I like jade figurines, and Doug, yet again, did his thing by placing a figure in a fantastic setting.

Spell Counter, 9.5″x7″ $400

Set it appeared in: Unhinged

Stone Rain, 8.625″ H × 6.625″ W, $650

Set it appeared in: Portal Second Age

Appropriately priced

I love Stone Rain just as much as the next guy. I’m sure Dan Bernard, Mr. Stone Rain himself, would love this piece.

If anything, it’s underpriced, but it was only priced once, and with so many options, collectors will find one they want.

I’m sure this piece won’t last long.

Storm Cauldron, 10″ W × 8″ H, $200

Set it appeared in: Seventh Edition

Appropriately priced

It’s another Seventh Edition artwork reprint. I love the painting realism in the lower-right corner of the cauldron. It reminds me of John Avon’s painted lens flares. It’s a good piece.
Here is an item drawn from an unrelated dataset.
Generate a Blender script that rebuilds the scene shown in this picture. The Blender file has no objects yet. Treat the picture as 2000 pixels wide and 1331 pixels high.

Weird control cards need a home in a deck in order to build hype, but strong depictions can sell themselves.

Swamp, 10.5″ W × 8.25″ H, $250

Set it appeared in: Onslaught

(Criminally) Underpriced

This piece could be $750 . . . seriously.

The fact that the color scheme was changed deepens the connection to the piece. The hidden city in the background comes alive. I won’t say any more.

This piece should not be available by December. If there are people here who are looking for a Christmas present, here’s one that’s a little higher than your average sweater but that will pack a loaded punch come Christmas morning.

Thopter Squadron, 9.5″ W × 7″ H, $450

Set it appeared in: Exodus


I could see this as a $350 to $400 piece. It feels closer to $400 than to $500. It’s a house in Limited if you’ve ever played Limited with Exodus. This piece could appreciate if Wizards would reprint the card, but very rarely are old art pieces being reprinted these days.

Tidal Surge, 9.5″ W × 7.75″ H, $300

Sets it appeared in: Stronghold, Classic Sixth Edition

Priced to move

Yes! It’s not a Hokosai wave, but it looks amazing.

The three figures create a very fluid movement that forces your eye around the piece without being caught anywhere. The color palette’s cool colors reinforces that intention.

This is a major piece, but it’s on a minor combat trick. Funny how that works.

Wormfang Newt, 9.75″ W × 7.75″ H, $300

Set it appeared in: Judgment

One of the better errata changes created this into a nightmare salamander beast. Awesome.


It’s a goofy piece . . . fair. It’s a little high . . . fair.

For those odd players who want weird colors or something out of place because, “How cool is that?”—this is the piece for you. The only problem is that those people aren’t normally art collectors. This could add to the pile of eBay art that is sitting for months on end. If you bundle some pieces you want and try to add this piece at a discount, you just might be able to because of its odd nature.

I wish Doug Chaffee’s family all the best, and I hope his fans cherish his artwork. It’s the holidays; buy a piece of art. It’ll make you happy all year.

As for me, I’m still unsure of which piece I want from Doug.

In unrelated business, yes, I’m still brewing a pair of articles.

A quick update on the Alpha Art Project: I “foundConsecrate Land.

I had a vague idea that it was one of the first paintings I'd sold, to an acquaintance of Jesper [Myrfors]’s (Magic’s original art director). Actually it had never even returned to me from Seattle, so I hadn't even a slide of it. And too much time had lapsed for Jesper to have any recollection of who it wound up with.